İstanbul’da stokta olan ürünlerin yüksek fiyatlı olduğunu kaydeden Elmas, arsa maliyetleri ve diğer inşaat maliyetlerinin yüksek olması sebebiyle firmaların uygun fiyatlı ürün üretmekte zorlandığının altını çizdi.

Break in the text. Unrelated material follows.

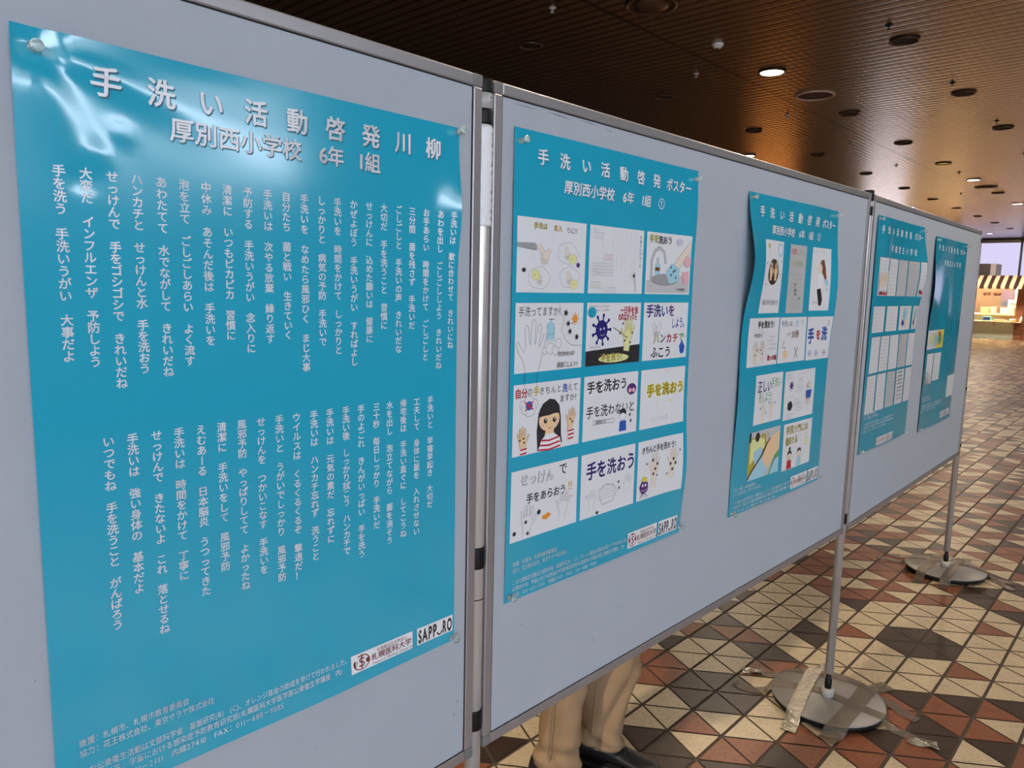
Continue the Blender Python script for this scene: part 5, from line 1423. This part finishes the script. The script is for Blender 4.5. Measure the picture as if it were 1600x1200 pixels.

Elmas, devreden KDV’nin iade edilmesine dönük düzenlemeyi çok önemsediklerini aktararak, şu değerlendirmede bulundu:
“En yüksek KDV alacağı olan sektörlerden biriyiz. Konut alıcılarımızın kullandığı konut kredi faizini gelir vergisinden mahsup edilebilmesi imkânı çok önemli ve sosyal devlet anlayışının gereği olarak değerlendiriyoruz. Yabancıya konut satışının beklenen faydayı vermesi için Exim Bank imkanlarından gayrimenkul sektörünün faydalanması da önemli taleplerimizden birisidir. Ayrıca tüm dünyada olduğu gibi konut kredileri ve inşaat sektörü konusunda ihtisaslaşmış bir bankanın sektörün gelişimine katkı vereceğini, orta ve orta alt gelir seviyesinin konut edinimini kolaylaştıracağını düşünüyoruz. Faizlerin yüksek olması talebi olumsuz yönde etkiliyor. Konut alıcısı için faizlerdeki aylık yüzde 1 seviyesi psikolojik sınır olarak görülüyor. Faizler yukarı çıktıkça talep azalıyor. Ters bir orantıdan söz etmek mümkün. Bugün batıda yıllık yüzde desteği ile mümkün olabilir.
“Konutta doğru zaman”
Konut yatırımı için ideal bir dönemdeyiz. Cebinde parası olan için cazip fırsatlar sunulan bir dönem içerisindeyiz. Çünkü maliyetlerde yüzde 22’lik bir artış olmasına rağmen, bu maliyetler hala fiyatlara yansıtılamadı. Bu durum sonsuza kadar sürmez. Satışların yeniden yükselişe geçtiği bir döneme giriyoruz. Yükselen satışlar haliyle geliştiricilere fiyatlara maliyetleri yansıtma fırsatı verecektir. Ayrıca firmalar sıfır faizli çok cazip ödeme imkânları sunuyor. Kredi faizlerinin düşmesini beklemenin 5 ya da 10 yıllık bir kredide çok anlamlı olmadığını vurgulamalıyız. Daha sonra faizler düşerse tekrar yapılandırma istenebilir. Faiz oranlarını bir gösterge olarak okumalıyız, sadece psikolojik bir etkisinin olduğunu söyleyebiliriz. Örneğin 1.17 den kredi kullandınız, yarın faizler yüzde 1 seviyesine düştüğünde daha önceki kredinin yapılandırılması mümkün. Tüketici bu hakkını çok fazla bilmiyor. Bu konunun altını kalınca çizmekte fayda var.”